Ao aprovar o regime de urgência para a matéria, os parlamentares decidiram dar um fim ao arrastado processo que permitia postergar ou simplesmente suspender a votação do projeto que, desde maio, já tinha sido aprovado pelo Senado, passando a depender apenas da Câmara para entrar em vigor. É que, tão logo for aprovada a urgência, a matéria poderá ser, na mesma sessão, votada e aprovada em plenário, dispensada a tramitação pelas comissões de Finanças e de Constituição de Justiça (CCJ), onde estaria sujeita a pareceres e pedidos de vista. É condição que só se confere a assunto que a Casa pretende dar como encerrado o mais depressa possível.

Já não era sem tempo. Como toda vantagem pecuniária criada para beneficiar os políticos com assento no Congresso, o pagamento dos dois salários extras tinha se propagado em cascata por quase todas as assembleias estaduais e câmaras de vereadores de várias capitais. Mas, pressionadas pela opinião pública cada vez mais ativa na democracia, muitas casas legislativas estaduais e municipais acabaram constrangidas a abolir esse pagamento. Foi emblemática para todos os legislativos do país a intensa campanha popular que permitiu ao eleitorado do Distrito Federal comemorar, amanhã, o primeiro ano da extinção do privilégio. Em Minas, outro exemplo, a Assembleia Legislativa aboliu em setembro o pagamento anual da vantagem mantendo apenas um salário extra no primeiro ano e um no último de cada mandato.

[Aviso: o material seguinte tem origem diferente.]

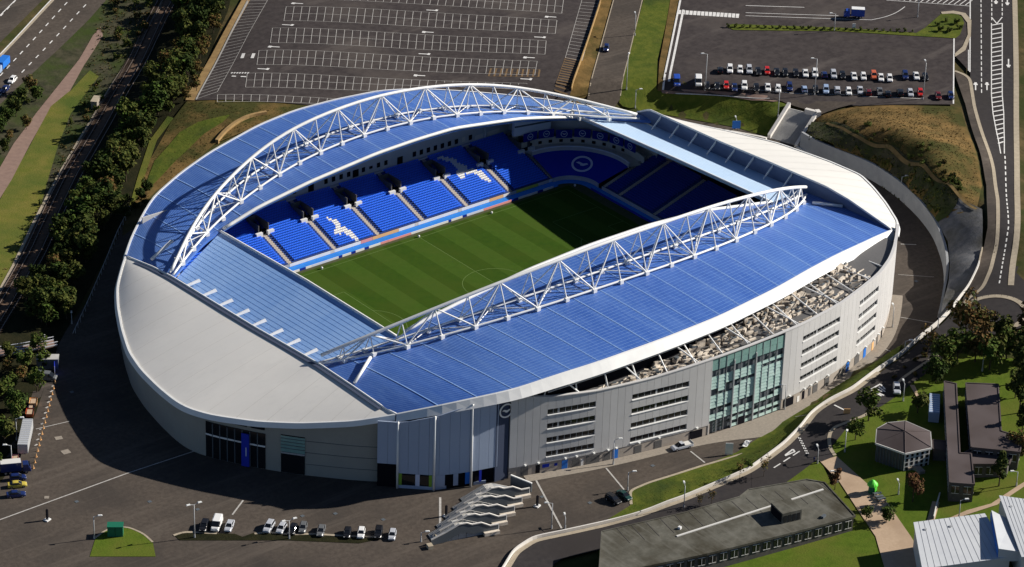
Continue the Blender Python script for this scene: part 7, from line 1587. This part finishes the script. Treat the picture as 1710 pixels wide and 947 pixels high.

Para ter uma ideia da economia de recursos públicos que se fará na Câmara e no Senado, em que cada parlamentar tem vencimento mensal de R$ 26.763,13 (sem contar os demais benefícios), os dois salários extras somam R$ 53.446,26 por ano, para cada parlamentar. Ou seja, os 513 deputados e 81 senadores passarão a custar R$ 32,1 milhões a menos por ano ao contribuinte. É quantia que pode reforçar programas na área de saúde, educação ou segurança públicas. Mas, se é expressivo o tamanho da verba, não menos peso terá o efeito moral do passo que os parlamentares darão em favor da credibilidade do Congresso, instituição basilar da democracia.